== Scene script records ==
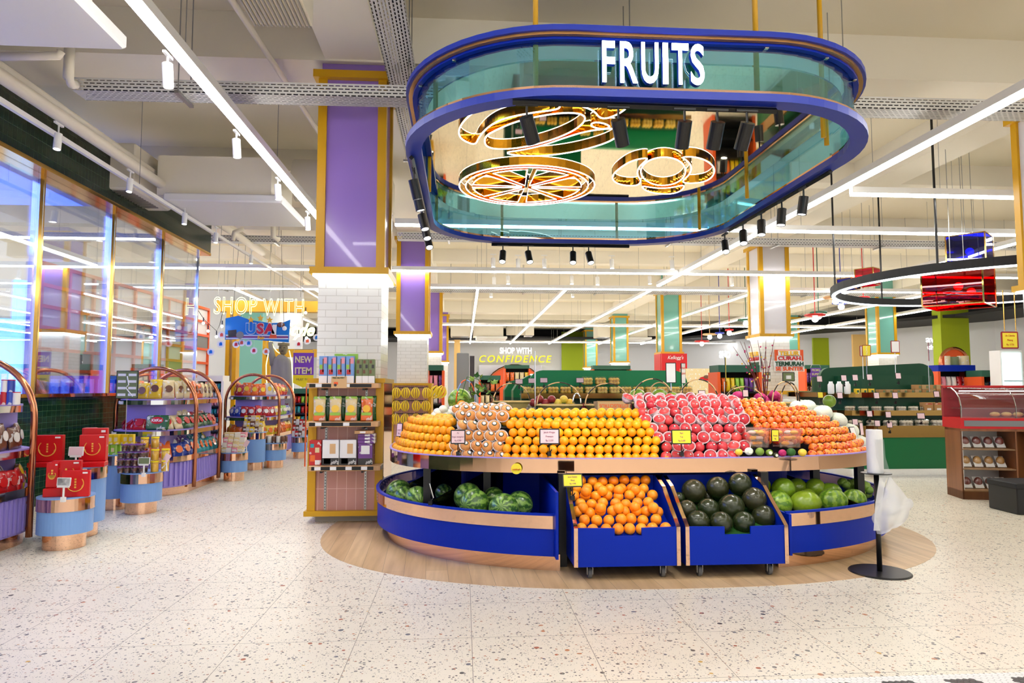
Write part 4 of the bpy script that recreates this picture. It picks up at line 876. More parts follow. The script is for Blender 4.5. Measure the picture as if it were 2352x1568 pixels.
# ---- cut fruit tubs and display halves in front of the peaches
def tub(x0, x1, y0, y1, Y, label):
    a = at(x0, y1, Y=Y); b = at(x1, y0, Y=Y); w_ = b.x-a.x; h = b.z-a.z; t_ = thing('fruit_tub', label, 'tub', ((a.x+b.x)/2, Y, a.z), 0, 'clear tubs of cut fruit')
    q = rrect(-w_/2*.9, w_/2*.9, 0, .13, .02, 3); q2 = rrect(-w_/2, w_/2, -.01, .14, .02, 3); n = len(q)
    vs = [(x, y, 0) for x, y in q]+[(x, y, h) for x, y in q2]; MB().add(vs, [(i, (i+1) % n, n+(i+1) % n, n+i) for i in range(n)]+[tuple(range(n-1, -1, -1))]).build('tub_wall', 'tub_pink', t_)
    MB().band(rrect(-w_/2-.006, w_/2+.006, -.016, .146, .02, 3), rrect(-w_/2, w_/2, -.01, .14, .02, 3), h-.008, h).build('tub_lip', 'tub_pink', t_)
    for i in range(9): MB().sphere((rnd.uniform(-w_*.34, w_*.34), rnd.uniform(.03, .1), .03+.045*(i % 3)), .028, 10, 7, 1.3, 1, .6).build('fruit_slice', 'golden' if i % 4 else 'foam', t_, smooth=True)
tub(1712, 1771, 983, 1028, 5.42, 'clear tub of cut yellow fruit on the apple side of the yellow card'); tub(1787, 1842, 985, 1028, 5.42, 'clear tub of cut yellow fruit beside the wrapped peaches')
for i, (px, py, r, m_, cat, lb) in enumerate(((1697, 1038, .028, 'golden', 'melon', 'square yellow melon slice at the rim below the apples'), (1720, 1036, .032, 'melon_white', 'melon', 'pale halved melon at the rim'), (1745, 1037, .033, 'mango_green', 'mango', 'round green mango at the rim'), (1767, 1039, .028, 'green_melon', 'melon', 'sliced green melon wedge at the rim'), (1797, 1040, .030, 'dragon', 'dragon fruit', 'magenta dragon fruit half at the rim'), (1817, 1038, .034, 'leaf_dark', 'melon', 'dark green striped baby melon at the rim'), (1843, 1039, .032, 'golden', 'peach', 'unwrapped golden peach at the rim'), (1782, 1045, .022, 'dark_melon', 'avocado', 'small dark avocado half at the rim'))):
    p = at(px, py, Y=5.36); o = MB().sphere((0, 0, 0), r, 16, 10, 1.1, .8, .95).build('sample_fruit', m_, None, p, smooth=True); tag(o, lb, cat, 'sample fruits along the rim')
    if i in (1, 3, 4, 7): MB().lathe([(.0001, 0), (r*.5, 0), (r*.5, .004), (.0001, .004)], n=14).build('cut_face', 'melon_white' if i % 2 else 'dragon', o, (0, -r*.74, 0), (PI/2, .3, 0))
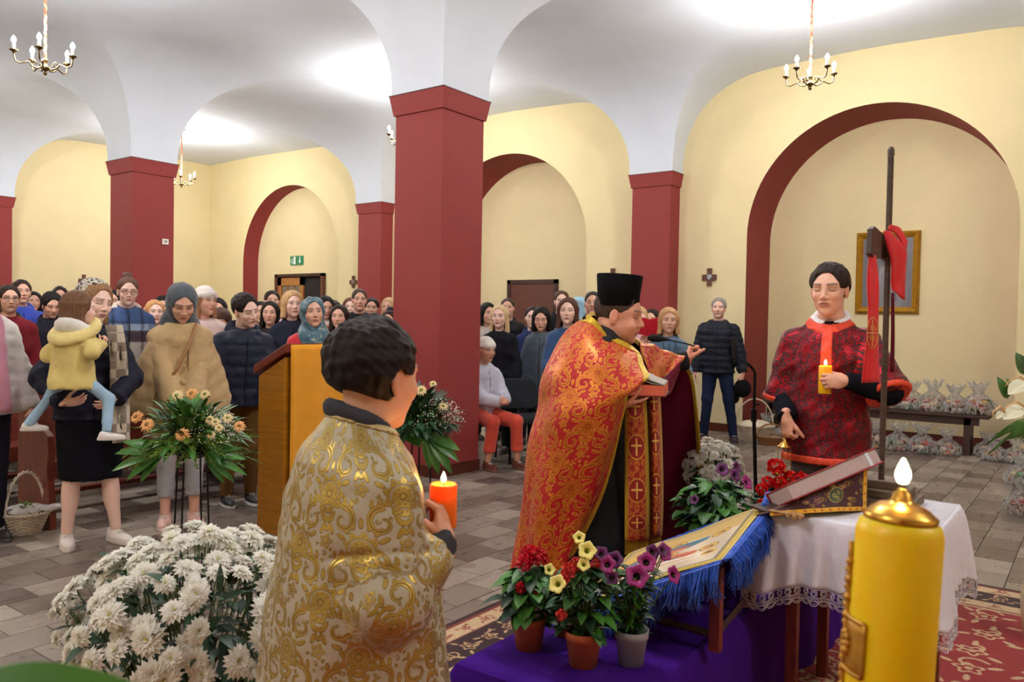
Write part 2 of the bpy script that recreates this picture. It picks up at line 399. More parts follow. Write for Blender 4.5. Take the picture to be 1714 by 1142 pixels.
# ================================================================ distance-field modeller (figures, clothes, hair)
def surfnet(fn, lo, hi, h):
    lo = np.asarray(lo, np.float32); n = np.maximum(np.ceil((np.asarray(hi) - lo) / h).astype(int) + 1, 3)
    ax = [lo[i] + h * np.arange(n[i], dtype=np.float32) for i in range(3)]
    P = np.meshgrid(*ax, indexing='ij'); V = fn(P).astype(np.float32); S = V < 0
    c = [S[i:n[0] - 1 + i, j:n[1] - 1 + j, k:n[2] - 1 + k] for i in (0, 1) for j in (0, 1) for k in (0, 1)]
    cnt = sum(a.astype(np.int8) for a in c); act = (cnt > 0) & (cnt < 8)
    I, J, K = np.nonzero(act)
    if len(I) == 0: return np.zeros((0, 3)), np.zeros((0, 4), int)
    acc = np.zeros((len(I), 3), np.float32); num = np.zeros(len(I), np.float32)
    for axn in range(3):
        for u in (0, 1):
            for v in (0, 1):
                o0 = [0, 0, 0]; oth = [a for a in range(3) if a != axn]; o0[oth[0]] = u; o0[oth[1]] = v
                o1 = list(o0); o1[axn] = 1
                a = V[I + o0[0], J + o0[1], K + o0[2]]; b = V[I + o1[0], J + o1[1], K + o1[2]]
                m = (a < 0) != (b < 0); t = np.where(m, a / np.where(m, a - b, 1), 0)
                q = np.zeros((len(I), 3), np.float32); q[:, 0] = o0[0]; q[:, 1] = o0[1]; q[:, 2] = o0[2]; q[:, axn] = t
                acc += q * m[:, None]; num += m
    vs = (acc / num[:, None] + np.stack([I, J, K], 1)) * h + lo
    idx = -np.ones(act.shape, np.int64); idx[I, J, K] = np.arange(len(I))
    F = []
    for axn in range(3):
        sl0 = [slice(1, n[a] - 1) for a in range(3)]; sl0[axn] = slice(0, n[axn] - 1)
        sl1 = list(sl0); sl1[axn] = slice(1, n[axn])
        A, B = S[tuple(sl0)], S[tuple(sl1)]; i, j, k = np.nonzero(A != B); fl = A[i, j, k]
        base = np.stack([i, j, k], 1); oth = [a for a in range(3) if a != axn]; base[:, oth[0]] += 1; base[:, oth[1]] += 1
        def cell(du, dv):
            q = base.copy(); q[:, oth[0]] -= du; q[:, oth[1]] -= dv; return idx[q[:, 0], q[:, 1], q[:, 2]]
        q = np.stack([cell(1, 1), cell(0, 1), cell(0, 0), cell(1, 0)], 1)
        if axn == 1: fl = ~fl
        q[~fl] = q[~fl][:, ::-1]; F.append(q)
    return vs, np.concatenate(F)
def smin(a, b, k):
    h = np.clip(.5 + .5 * (b - a) / k, 0, 1); return b + (a - b) * h - k * h * (1 - h)
def smax(a, b, k): return -smin(-a, -b, k)
def ell(P, c, r):
    x, y, z = (P[0] - c[0]) / r[0], (P[1] - c[1]) / r[1], (P[2] - c[2]) / r[2]
    k0 = np.sqrt(x * x + y * y + z * z) + 1e-9
    k1 = np.sqrt((x / r[0]) ** 2 + (y / r[1]) ** 2 + (z / r[2]) ** 2) + 1e-9
    return k0 * (k0 - 1) / k1
def cap(P, a, b, ra, rb=None):
    rb = ra if rb is None else rb; a = np.asarray(a, float); d = np.asarray(b, float) - a
    q = [P[i] - a[i] for i in range(3)]
    h = np.clip((q[0] * d[0] + q[1] * d[1] + q[2] * d[2]) / (d @ d + 1e-12), 0, 1)
    return np.sqrt(sum((q[i] - h * d[i]) ** 2 for i in range(3))) - (ra + (rb - ra) * h)
def chain(P, pts, rs, k=.03):
    out = None
    for i in range(len(pts) - 1):
        d = cap(P, pts[i], pts[i + 1], rs[i], rs[i + 1]); out = d if out is None else smin(out, d, k)
    return out
def rot(P, R, c=(0, 0, 0)):            # into a local frame whose axes are the columns of R
    q = [P[i] - c[i] for i in range(3)]; return [q[0] * R[0, j] + q[1] * R[1, j] + q[2] * R[2, j] for j in range(3)]
def wav(P, k, seed, n=5):
    r = np.random.RandomState(seed); out = 0
    for _ in range(n):
        d = r.normal(size=3) * k; out = out + np.sin(P[0] * d[0] + P[1] * d[1] + P[2] * d[2] + r.uniform(0, 6.28))
    return out / n
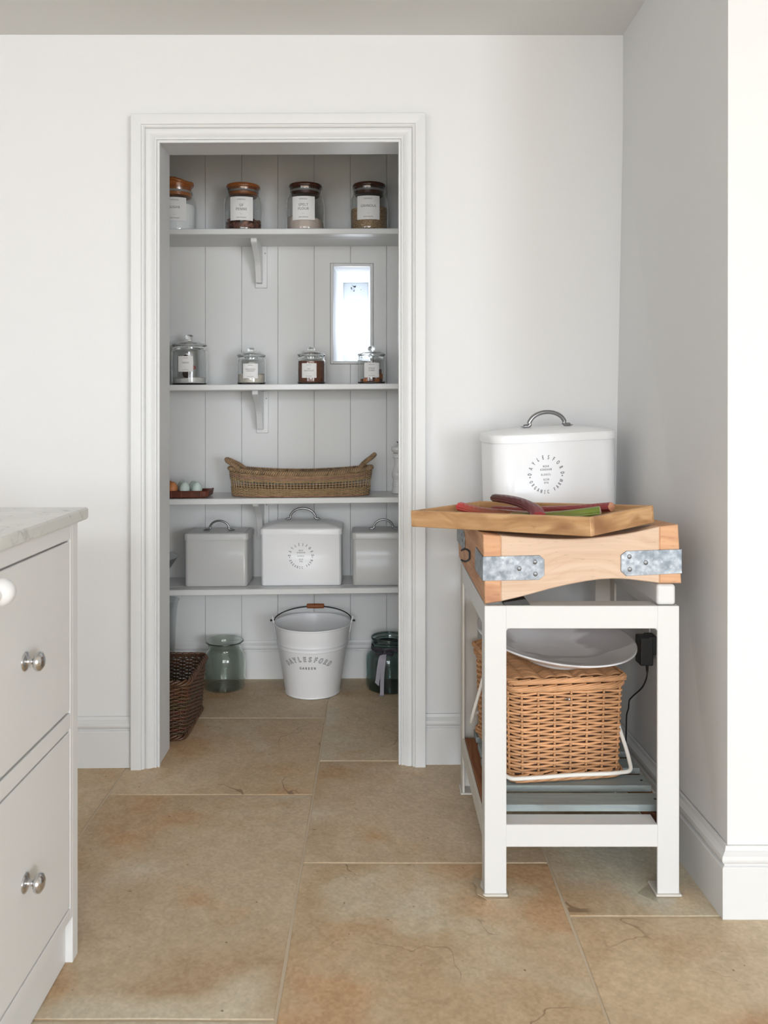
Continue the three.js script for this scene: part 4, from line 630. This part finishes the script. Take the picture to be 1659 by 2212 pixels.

== Prompt ==
Would you set down the listing exactly, omitting pictures?

== The answer ==
Write part 4 of the bpy script that recreates this picture. It picks up at line 876. More parts follow. The script is for Blender 4.5. Measure the picture as if it were 2352x1568 pixels.
# ---- cut fruit tubs and display halves in front of the peaches
def tub(x0, x1, y0, y1, Y, label):
    a = at(x0, y1, Y=Y); b = at(x1, y0, Y=Y); w_ = b.x-a.x; h = b.z-a.z; t_ = thing('fruit_tub', label, 'tub', ((a.x+b.x)/2, Y, a.z), 0, 'clear tubs of cut fruit')
    q = rrect(-w_/2*.9, w_/2*.9, 0, .13, .02, 3); q2 = rrect(-w_/2, w_/2, -.01, .14, .02, 3); n = len(q)
    vs = [(x, y, 0) for x, y in q]+[(x, y, h) for x, y in q2]; MB().add(vs, [(i, (i+1) % n, n+(i+1) % n, n+i) for i in range(n)]+[tuple(range(n-1, -1, -1))]).build('tub_wall', 'tub_pink', t_)
    MB().band(rrect(-w_/2-.006, w_/2+.006, -.016, .146, .02, 3), rrect(-w_/2, w_/2, -.01, .14, .02, 3), h-.008, h).build('tub_lip', 'tub_pink', t_)
    for i in range(9): MB().sphere((rnd.uniform(-w_*.34, w_*.34), rnd.uniform(.03, .1), .03+.045*(i % 3)), .028, 10, 7, 1.3, 1, .6).build('fruit_slice', 'golden' if i % 4 else 'foam', t_, smooth=True)
tub(1712, 1771, 983, 1028, 5.42, 'clear tub of cut yellow fruit on the apple side of the yellow card'); tub(1787, 1842, 985, 1028, 5.42, 'clear tub of cut yellow fruit beside the wrapped peaches')
for i, (px, py, r, m_, cat, lb) in enumerate(((1697, 1038, .028, 'golden', 'melon', 'square yellow melon slice at the rim below the apples'), (1720, 1036, .032, 'melon_white', 'melon', 'pale halved melon at the rim'), (1745, 1037, .033, 'mango_green', 'mango', 'round green mango at the rim'), (1767, 1039, .028, 'green_melon', 'melon', 'sliced green melon wedge at the rim'), (1797, 1040, .030, 'dragon', 'dragon fruit', 'magenta dragon fruit half at the rim'), (1817, 1038, .034, 'leaf_dark', 'melon', 'dark green striped baby melon at the rim'), (1843, 1039, .032, 'golden', 'peach', 'unwrapped golden peach at the rim'), (1782, 1045, .022, 'dark_melon', 'avocado', 'small dark avocado half at the rim'))):
    p = at(px, py, Y=5.36); o = MB().sphere((0, 0, 0), r, 16, 10, 1.1, .8, .95).build('sample_fruit', m_, None, p, smooth=True); tag(o, lb, cat, 'sample fruits along the rim')
    if i in (1, 3, 4, 7): MB().lathe([(.0001, 0), (r*.5, 0), (r*.5, .004), (.0001, .004)], n=14).build('cut_face', 'melon_white' if i % 2 else 'dragon', o, (0, -r*.74, 0), (PI/2, .3, 0))
Write part 2 of the bpy script that recreates this picture. It picks up at line 399. More parts follow. Write for Blender 4.5. Take the picture to be 1714 by 1142 pixels.
# ================================================================ distance-field modeller (figures, clothes, hair)
def surfnet(fn, lo, hi, h):
    lo = np.asarray(lo, np.float32); n = np.maximum(np.ceil((np.asarray(hi) - lo) / h).astype(int) + 1, 3)
    ax = [lo[i] + h * np.arange(n[i], dtype=np.float32) for i in range(3)]
    P = np.meshgrid(*ax, indexing='ij'); V = fn(P).astype(np.float32); S = V < 0
    c = [S[i:n[0] - 1 + i, j:n[1] - 1 + j, k:n[2] - 1 + k] for i in (0, 1) for j in (0, 1) for k in (0, 1)]
    cnt = sum(a.astype(np.int8) for a in c); act = (cnt > 0) & (cnt < 8)
    I, J, K = np.nonzero(act)
    if len(I) == 0: return np.zeros((0, 3)), np.zeros((0, 4), int)
    acc = np.zeros((len(I), 3), np.float32); num = np.zeros(len(I), np.float32)
    for axn in range(3):
        for u in (0, 1):
            for v in (0, 1):
                o0 = [0, 0, 0]; oth = [a for a in range(3) if a != axn]; o0[oth[0]] = u; o0[oth[1]] = v
                o1 = list(o0); o1[axn] = 1
                a = V[I + o0[0], J + o0[1], K + o0[2]]; b = V[I + o1[0], J + o1[1], K + o1[2]]
                m = (a < 0) != (b < 0); t = np.where(m, a / np.where(m, a - b, 1), 0)
                q = np.zeros((len(I), 3), np.float32); q[:, 0] = o0[0]; q[:, 1] = o0[1]; q[:, 2] = o0[2]; q[:, axn] = t
                acc += q * m[:, None]; num += m
    vs = (acc / num[:, None] + np.stack([I, J, K], 1)) * h + lo
    idx = -np.ones(act.shape, np.int64); idx[I, J, K] = np.arange(len(I))
    F = []
    for axn in range(3):
        sl0 = [slice(1, n[a] - 1) for a in range(3)]; sl0[axn] = slice(0, n[axn] - 1)
        sl1 = list(sl0); sl1[axn] = slice(1, n[axn])
        A, B = S[tuple(sl0)], S[tuple(sl1)]; i, j, k = np.nonzero(A != B); fl = A[i, j, k]
        base = np.stack([i, j, k], 1); oth = [a for a in range(3) if a != axn]; base[:, oth[0]] += 1; base[:, oth[1]] += 1
        def cell(du, dv):
            q = base.copy(); q[:, oth[0]] -= du; q[:, oth[1]] -= dv; return idx[q[:, 0], q[:, 1], q[:, 2]]
        q = np.stack([cell(1, 1), cell(0, 1), cell(0, 0), cell(1, 0)], 1)
        if axn == 1: fl = ~fl
        q[~fl] = q[~fl][:, ::-1]; F.append(q)
    return vs, np.concatenate(F)
def smin(a, b, k):
    h = np.clip(.5 + .5 * (b - a) / k, 0, 1); return b + (a - b) * h - k * h * (1 - h)
def smax(a, b, k): return -smin(-a, -b, k)
def ell(P, c, r):
    x, y, z = (P[0] - c[0]) / r[0], (P[1] - c[1]) / r[1], (P[2] - c[2]) / r[2]
    k0 = np.sqrt(x * x + y * y + z * z) + 1e-9
    k1 = np.sqrt((x / r[0]) ** 2 + (y / r[1]) ** 2 + (z / r[2]) ** 2) + 1e-9
    return k0 * (k0 - 1) / k1
def cap(P, a, b, ra, rb=None):
    rb = ra if rb is None else rb; a = np.asarray(a, float); d = np.asarray(b, float) - a
    q = [P[i] - a[i] for i in range(3)]
    h = np.clip((q[0] * d[0] + q[1] * d[1] + q[2] * d[2]) / (d @ d + 1e-12), 0, 1)
    return np.sqrt(sum((q[i] - h * d[i]) ** 2 for i in range(3))) - (ra + (rb - ra) * h)
def chain(P, pts, rs, k=.03):
    out = None
    for i in range(len(pts) - 1):
        d = cap(P, pts[i], pts[i + 1], rs[i], rs[i + 1]); out = d if out is None else smin(out, d, k)
    return out
def rot(P, R, c=(0, 0, 0)):            # into a local frame whose axes are the columns of R
    q = [P[i] - c[i] for i in range(3)]; return [q[0] * R[0, j] + q[1] * R[1, j] + q[2] * R[2, j] for j in range(3)]
def wav(P, k, seed, n=5):
    r = np.random.RandomState(seed); out = 0
    for _ in range(n):
        d = r.normal(size=3) * k; out = out + np.sin(P[0] * d[0] + P[1] * d[1] + P[2] * d[2] + r.uniform(0, 6.28))
    return out / n
Continue the three.js script for this scene: part 4, from line 630. This part finishes the script. Take the picture to be 1659 by 2212 pixels.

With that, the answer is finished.